Если развивать эти мысли до конца, то нам остаётся лишь бессильно развести руками и признать, что задача, стоящая перед нами — реконструкция древней мифологической картины мира (то есть того образа окружающего мира, который складывался в человеке/коллективе-носителе мифологического сознания) — невыполнима. И это действительно так, если применять к подобной реконструкции те самые неумолимые прямолинейные критерии научности, о которых уже говорилось выше. Они заставляют нас искусственно привносить порядок туда, где не было упорядоченности, пренебрегать многообразием и изменчивостью форм живого цветущего организма в пользу уникального своеобразия его застывшего мёртвого тела.
Грустная ирония заключается в том, что подобные мысли высказываются далеко не в первый раз. Известнейший отечественный фольклорист А.Н. Афанасьев ещё в 1865 г. писал: «Ничто так не мешает правильному объяснению мифов, как стремление систематизировать, желание подвести разнородные предания и поверья под отвлечённую философскую мерку, чем по преимуществу страдали прежние, ныне уже отжившие методы мифотолкования» [119]. Однако сейчас именно методологию А.Н. Афанасьева воспринимают как устаревшую. Но, что интересно, спустя полвека после этих слов А.Н. Афанасьева другой замечательный исследователь древнерусского язычества — Е.В. Аничков, столь непохожий по своим взглядам на А.Н. Афанасьева, гораздо более строгий и критичный к своим выводам, писал: «так как современному человеку древние верования доступны лишь как осмысление, а не как живое чувство и живая вера, то при таком отношении выступает вперёд стремление догматизироватьбылую веру. Догматы какой-либо религии возникают лишь поздно, когда явится уже возможность у её ревнителей самим осмыслить свою веру и этим ответить потребности, как бы представить уму данные чувства. Оттого догматы присущи лишь высоко развитым религиозным системам. Догматы формулирует уже богословие. Не ясно ли отсюда, что воссоздать догматы угасшей религии — задача настолько трудная, что её можно с полным правом считать неисполнимой и что тут неминуемо должно вступить во все свои права художественное проникновение?» [120]. В итоге Е.В. Аничков отказался от попыток реконструкции общей картины древнерусского язычества, сосредоточившись на «элементах веры» (под ними он понимал элементы культа, верований, религиозных потребностей и обрядов), которые можно было почерпнуть в письменных источниках.

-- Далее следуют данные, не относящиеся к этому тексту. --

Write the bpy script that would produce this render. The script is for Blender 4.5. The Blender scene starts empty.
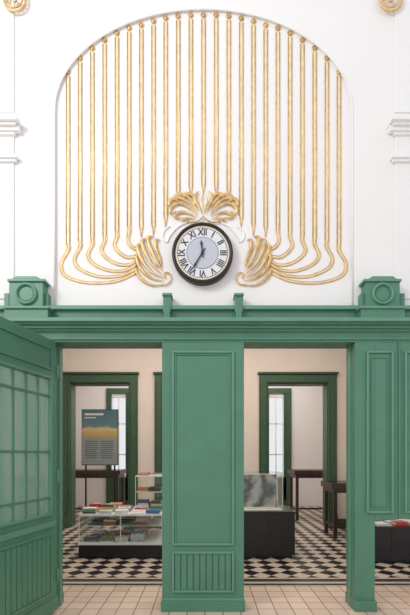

Долгое время отечественная наука шла именно тем путём, который наметил Е.В. Аничков, изучая лишь конкретные факты и не рискуя подниматься до уровня каких-либо глобальных обобщений в отношении славянского язычества. Но, в соответствии с утверждением о том, что история развивается по спирали, во второй половине XX в. появились фундаментальные труды по славянской мифологии, авторы которых (академики Б.А. Рыбаков, В.В. Иванов, В.Н. Топоров) вновь предприняли попытки осмысления славянского язычества во всей его полноте и своеобразии. В трудах исследователей славянского язычества стало часто встречаться выражение «модель мира». При всей важности и научности этих трудов они могут быть подвергнуты достаточно жёсткой критике другими исследователями, ибо действительно порой авторам приходится «перескакивать через слабые звенья» своей аргументации, давая волю интуиции. Здесь перед исследователями встаёт старая как мир проблема знания и понимания. Учёный, опираясь на свои знания о язычестве, пробует понять его сущность, а значит возродить, реконструировать его в своём сознании. И в этом случае, как и говорил Е.В. Аничков, вступает в свои права «художественное проникновение», выходящее за пределы научного инструментария. Какие-то моменты учёный не может объяснить с помощью принятых в науке средств, он просто чувствует, что здесь должно быть так, а не иначе [121]. И чтобы иметь шансы понять этого исследователя, а затем решить — соглашаться с ним или нет, нужно пройти вслед за ним весь его путь, знать всё то, что знает он, проникнуться его логикой. К сожалению, это практически не выполнимо, а если бы мы даже и смогли проделать всё это, то не обязательно пришли бы к тем же выводам, что и он, ведь на основе одних и тех же знаний разные люди могут прийти к различному пониманию предмета. Следовательно, реконструкция восточнославянской языческой модели мира — это глубоко личностный процесс. Реконструирует его не только автор исследования, но, вслед за автором, и каждый читатель этого труда. И поскольку нет критериев истинности у вненаучных методов — нельзя судить об истинности той или иной реконструкции.